1st - screen normals (E vector as the call it in specular highlights) reflected by normals (GLSL reflect(E,normal) )
2nd - color (or diffuse or just the texture thing)
3rd - depth buffer

then in software (CPU) download the image from VRAM and reconstruct pixel world position and there you have your bounced off rays, and the hardest part is yet ahead finding where they intersect other stuff. I would reccomend a concept similar to matrices, only that you dont contruct one.

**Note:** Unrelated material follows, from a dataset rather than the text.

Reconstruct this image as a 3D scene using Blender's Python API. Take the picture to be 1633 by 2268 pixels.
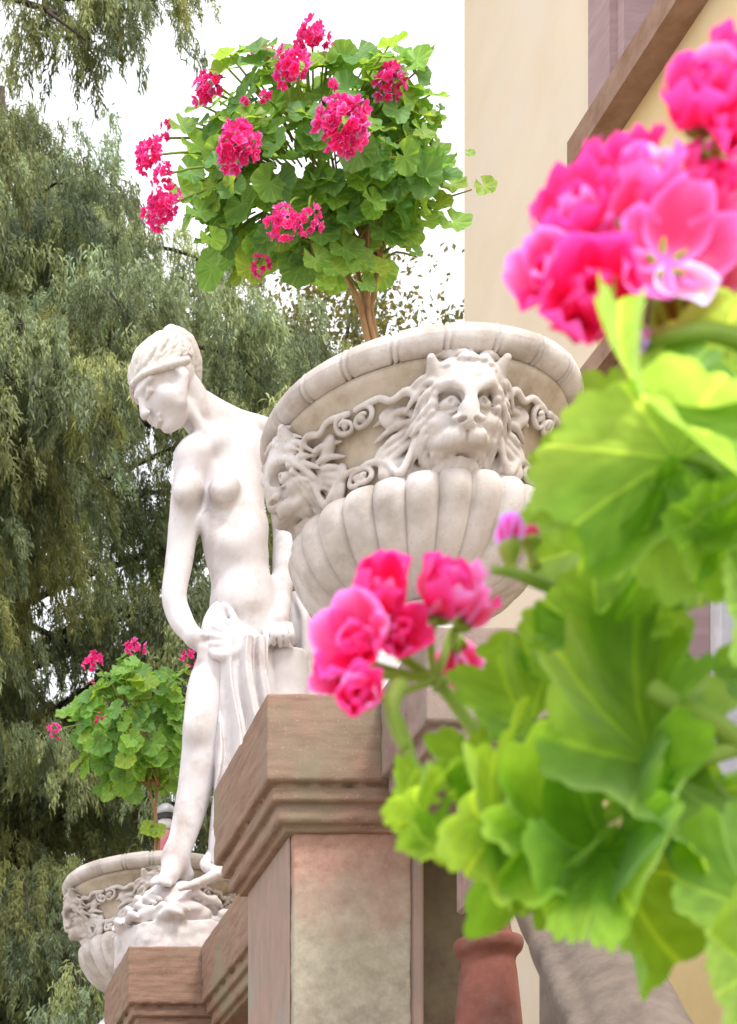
import bpy, math
import numpy as np
from mathutils import Vector, Matrix

for o in list(bpy.data.objects):
    bpy.data.objects.remove(o)
SC = bpy.context.scene
COL = SC.collection
rad = math.radians

# ---------------------------------------------------------------- camera, sky, sun, exposure
cam_d = bpy.data.cameras.new('camera')
cam = bpy.data.objects.new('camera', cam_d)
COL.objects.link(cam)
cam.location = (0, 0, 0)
cam.rotation_euler = (rad(90), 0, 0)
cam_d.sensor_width = 36
cam_d.lens = 60.0
cam_d.shift_x = 0.4933
cam_d.shift_y = 0.8967
cam_d.clip_start = 0.05
cam_d.clip_end = 400
cam_d.dof.use_dof = True
cam_d.dof.focus_distance = 4.6
cam_d.dof.aperture_fstop = 11
SC.camera = cam

SUN_ELEV, SUN_ROT = rad(58), rad(160)     # from behind the camera, a little to its right
w = bpy.data.worlds.new('World'); SC.world = w
w.use_nodes = True
nt = w.node_tree; nt.nodes.clear()
sky = nt.nodes.new('ShaderNodeTexSky'); sky.sky_type = 'NISHITA'; sky.sun_disc = False
sky.sun_elevation = SUN_ELEV; sky.sun_rotation = SUN_ROT
sky.air_density = 1.0; sky.dust_density = 4.0; sky.ozone_density = 1.0
hs = nt.nodes.new('ShaderNodeHueSaturation'); hs.inputs['Saturation'].default_value = 0.22
hs.inputs['Value'].default_value = 1.2
bg = nt.nodes.new('ShaderNodeBackground'); bg.inputs['Strength'].default_value = 0.14
wo = nt.nodes.new('ShaderNodeOutputWorld')
nt.links.new(sky.outputs[0], hs.inputs['Color']); ov = nt.nodes.new('ShaderNodeMix'); ov.data_type = 'RGBA'            # bright even overcast over the clear sky
ov.inputs[0].default_value = 0.6; ov.inputs[7].default_value = (8.2, 8.3, 8.7, 1)
nt.links.new(hs.outputs[0], ov.inputs[6]); nt.links.new(ov.outputs[2], bg.inputs['Color'])
nt.links.new(bg.outputs[0], wo.inputs['Surface'])

sd = bpy.data.lights.new('sun', 'SUN'); sd.energy = 1.5; sd.angle = rad(12); sd.color = (1, 0.95, 0.88)
sun = bpy.data.objects.new('sun', sd); COL.objects.link(sun)
_d = Vector((math.sin(SUN_ROT) * math.cos(SUN_ELEV), math.cos(SUN_ROT) * math.cos(SUN_ELEV), math.sin(SUN_ELEV)))
sun.rotation_euler = _d.to_track_quat('Z', 'Y').to_euler()
sun.location = (-4, -6, 10)

SC.view_settings.view_transform = 'Standard'
SC.view_settings.look = 'None'
SC.view_settings.gamma = 1
SC.view_settings.use_curve_mapping = False
SC.view_settings.exposure = 0.98

# ---------------------------------------------------------------- helpers
GROUND = -1.6
F_PX, VX, VY, DS = 5000.0, -400.0, 4190.0, 2160 / 1633.0


def P(x, y, Y):
    """a spot measured on the photograph (1633 x 2268) at the depth Y, in metres"""
    return np.array(((x * DS - VX) * Y / F_PX, Y, (VY - y * DS) * Y / F_PX))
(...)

You multiply stuff with it as if it had no scale and was a 3x3 matrix and was orthogonal.
This way you have your 2 bounce raytracer.

ofcourse the render time would be 2 seconds and there would be absolutely no use to it, but it could be taken a step forward into OpenCL or nvidia CUDA where you wouldnt have to download the MRTs to RAM which cuts your fps to 3. In OCL or CUDA you would be able to use the texture straight in video RAM so no download overhead.

[Valmond]

It would be cool to check out though (if you have a 'lil demo).

And total respect

[BlindSide]

devsh I used Intel TBB to schedule the multi-core stuff, it automatically balances the load across cores. This is a pure software renderer, no GPUs were harmed in the making. I will look into OpenCL etc when the technology matures, I still feel it's not ready.

I posted some demos here a few months ago.

I was thinking of releasing a header/lib only package for testing sometime but I just haven't gotten around to it as I'm busy with other stuff.

[devsh]

nvidia optix is what you need... it will give you an interactive FPS for sure

[bitplane]

*ignores devsh*

That's pretty interesting BlindSide. Any plans to support multi-threading? Machines are getting faster, but the number of cores is increasing faster than the clock speed is doubling.

[BlindSide]

Looks like you ignored my post too because I just mentioned that I use TBB for multithreading.

Yeah NVidia Optix is nice but it's not officially released yet, I'll be sure to check it out eventually.

[devsh]

I think that in 4 years it will be the end of "drawing engines", it will be sorrow...

[hybrid]

Just as tv killed radio, video killed cinema, ... So, it simply won't happen. Maybe most high-end games will provide a ray-tracer engine, but hand-helds and mobile phones still require rendering engines, because not more than a hand ful of cores will be available there. And what will happen in 15 years is not forseeable.

[BlindSide]

Yes but cellphones tend to have very small screens, that's why you see so many raycasting (Not raytracing) engines on cellphones, because the performance scales very well with smaller screen sizes (And very badly with larger ones ).

[Mel]

I think that in 4 years it will be the end of "drawing engines", it will be sorrow...

I don't think so. The algorithm for raytracing takes into account for every pixel, all the lights the pixel can see. So, either you use a small amount of lights, or use simple scenes or else you might have a trouble when the number of objects/lights grows. Even with the optimizations, the complexity of the raytracing increases with each light and object you add, so, it would be very limiting to have an engine based only in raytracing.